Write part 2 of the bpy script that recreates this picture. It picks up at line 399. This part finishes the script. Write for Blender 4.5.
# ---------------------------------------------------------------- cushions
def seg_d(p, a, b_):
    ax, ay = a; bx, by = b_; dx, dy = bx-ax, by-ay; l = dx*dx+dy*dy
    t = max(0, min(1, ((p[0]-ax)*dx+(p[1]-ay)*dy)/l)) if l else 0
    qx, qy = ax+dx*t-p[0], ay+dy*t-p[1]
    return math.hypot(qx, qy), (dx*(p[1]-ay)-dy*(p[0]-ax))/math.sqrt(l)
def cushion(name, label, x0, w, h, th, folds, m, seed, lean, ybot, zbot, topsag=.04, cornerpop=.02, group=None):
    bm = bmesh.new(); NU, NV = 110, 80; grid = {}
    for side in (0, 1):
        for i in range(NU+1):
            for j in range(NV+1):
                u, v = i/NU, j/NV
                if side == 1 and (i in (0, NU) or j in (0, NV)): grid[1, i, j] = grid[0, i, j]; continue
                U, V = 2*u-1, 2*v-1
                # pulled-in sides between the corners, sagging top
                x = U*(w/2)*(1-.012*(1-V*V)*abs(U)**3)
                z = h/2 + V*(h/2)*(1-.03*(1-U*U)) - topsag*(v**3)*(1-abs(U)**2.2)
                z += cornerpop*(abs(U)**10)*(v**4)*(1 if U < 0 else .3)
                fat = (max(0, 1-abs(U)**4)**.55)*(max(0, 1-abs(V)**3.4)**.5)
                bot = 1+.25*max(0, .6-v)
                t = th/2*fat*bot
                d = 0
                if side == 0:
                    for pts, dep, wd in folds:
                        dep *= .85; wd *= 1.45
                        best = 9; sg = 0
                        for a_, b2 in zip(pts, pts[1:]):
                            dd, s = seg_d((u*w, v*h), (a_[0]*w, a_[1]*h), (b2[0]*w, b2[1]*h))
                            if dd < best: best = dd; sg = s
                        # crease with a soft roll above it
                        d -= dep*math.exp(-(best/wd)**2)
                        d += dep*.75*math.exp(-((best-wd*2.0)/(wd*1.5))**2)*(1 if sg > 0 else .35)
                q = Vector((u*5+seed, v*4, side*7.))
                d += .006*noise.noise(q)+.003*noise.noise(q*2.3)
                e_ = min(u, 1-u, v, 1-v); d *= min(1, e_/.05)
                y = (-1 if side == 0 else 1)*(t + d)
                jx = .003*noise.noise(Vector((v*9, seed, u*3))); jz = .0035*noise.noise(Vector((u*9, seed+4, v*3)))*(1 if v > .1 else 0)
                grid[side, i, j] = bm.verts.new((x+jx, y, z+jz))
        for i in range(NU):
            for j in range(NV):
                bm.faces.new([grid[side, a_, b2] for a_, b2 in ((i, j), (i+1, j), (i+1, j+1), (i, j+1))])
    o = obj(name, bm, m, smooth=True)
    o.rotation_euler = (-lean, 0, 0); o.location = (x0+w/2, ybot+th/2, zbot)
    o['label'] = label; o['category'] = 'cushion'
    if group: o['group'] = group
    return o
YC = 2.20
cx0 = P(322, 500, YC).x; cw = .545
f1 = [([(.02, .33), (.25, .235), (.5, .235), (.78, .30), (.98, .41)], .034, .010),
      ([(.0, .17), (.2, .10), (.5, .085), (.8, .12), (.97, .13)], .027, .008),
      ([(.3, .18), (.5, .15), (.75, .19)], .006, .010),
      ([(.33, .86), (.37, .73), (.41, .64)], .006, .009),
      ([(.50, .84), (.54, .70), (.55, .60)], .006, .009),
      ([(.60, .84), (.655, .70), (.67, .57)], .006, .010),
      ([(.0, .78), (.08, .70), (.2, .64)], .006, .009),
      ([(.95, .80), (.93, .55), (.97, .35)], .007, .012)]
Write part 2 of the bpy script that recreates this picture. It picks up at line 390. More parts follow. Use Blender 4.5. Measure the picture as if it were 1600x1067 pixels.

Aim
Send back each record exactly as it stands.

Task answer
Write part 2 of the bpy script that recreates this picture. It picks up at line 399. This part finishes the script. Write for Blender 4.5.
# ---------------------------------------------------------------- cushions
def seg_d(p, a, b_):
    ax, ay = a; bx, by = b_; dx, dy = bx-ax, by-ay; l = dx*dx+dy*dy
    t = max(0, min(1, ((p[0]-ax)*dx+(p[1]-ay)*dy)/l)) if l else 0
    qx, qy = ax+dx*t-p[0], ay+dy*t-p[1]
    return math.hypot(qx, qy), (dx*(p[1]-ay)-dy*(p[0]-ax))/math.sqrt(l)
def cushion(name, label, x0, w, h, th, folds, m, seed, lean, ybot, zbot, topsag=.04, cornerpop=.02, group=None):
    bm = bmesh.new(); NU, NV = 110, 80; grid = {}
    for side in (0, 1):
        for i in range(NU+1):
            for j in range(NV+1):
                u, v = i/NU, j/NV
                if side == 1 and (i in (0, NU) or j in (0, NV)): grid[1, i, j] = grid[0, i, j]; continue
                U, V = 2*u-1, 2*v-1
                # pulled-in sides between the corners, sagging top
                x = U*(w/2)*(1-.012*(1-V*V)*abs(U)**3)
                z = h/2 + V*(h/2)*(1-.03*(1-U*U)) - topsag*(v**3)*(1-abs(U)**2.2)
                z += cornerpop*(abs(U)**10)*(v**4)*(1 if U < 0 else .3)
                fat = (max(0, 1-abs(U)**4)**.55)*(max(0, 1-abs(V)**3.4)**.5)
                bot = 1+.25*max(0, .6-v)
                t = th/2*fat*bot
                d = 0
                if side == 0:
                    for pts, dep, wd in folds:
                        dep *= .85; wd *= 1.45
                        best = 9; sg = 0
                        for a_, b2 in zip(pts, pts[1:]):
                            dd, s = seg_d((u*w, v*h), (a_[0]*w, a_[1]*h), (b2[0]*w, b2[1]*h))
                            if dd < best: best = dd; sg = s
                        # crease with a soft roll above it
                        d -= dep*math.exp(-(best/wd)**2)
                        d += dep*.75*math.exp(-((best-wd*2.0)/(wd*1.5))**2)*(1 if sg > 0 else .35)
                q = Vector((u*5+seed, v*4, side*7.))
                d += .006*noise.noise(q)+.003*noise.noise(q*2.3)
                e_ = min(u, 1-u, v, 1-v); d *= min(1, e_/.05)
                y = (-1 if side == 0 else 1)*(t + d)
                jx = .003*noise.noise(Vector((v*9, seed, u*3))); jz = .0035*noise.noise(Vector((u*9, seed+4, v*3)))*(1 if v > .1 else 0)
                grid[side, i, j] = bm.verts.new((x+jx, y, z+jz))
        for i in range(NU):
            for j in range(NV):
                bm.faces.new([grid[side, a_, b2] for a_, b2 in ((i, j), (i+1, j), (i+1, j+1), (i, j+1))])
    o = obj(name, bm, m, smooth=True)
    o.rotation_euler = (-lean, 0, 0); o.location = (x0+w/2, ybot+th/2, zbot)
    o['label'] = label; o['category'] = 'cushion'
    if group: o['group'] = group
    return o
YC = 2.20
cx0 = P(322, 500, YC).x; cw = .545
f1 = [([(.02, .33), (.25, .235), (.5, .235), (.78, .30), (.98, .41)], .034, .010),
      ([(.0, .17), (.2, .10), (.5, .085), (.8, .12), (.97, .13)], .027, .008),
      ([(.3, .18), (.5, .15), (.75, .19)], .006, .010),
      ([(.33, .86), (.37, .73), (.41, .64)], .006, .009),
      ([(.50, .84), (.54, .70), (.55, .60)], .006, .009),
      ([(.60, .84), (.655, .70), (.67, .57)], .006, .010),
      ([(.0, .78), (.08, .70), (.2, .64)], .006, .009),
      ([(.95, .80), (.93, .55), (.97, .35)], .007, .012)]
Write part 2 of the bpy script that recreates this picture. It picks up at line 390. More parts follow. Use Blender 4.5. Measure the picture as if it were 1600x1067 pixels.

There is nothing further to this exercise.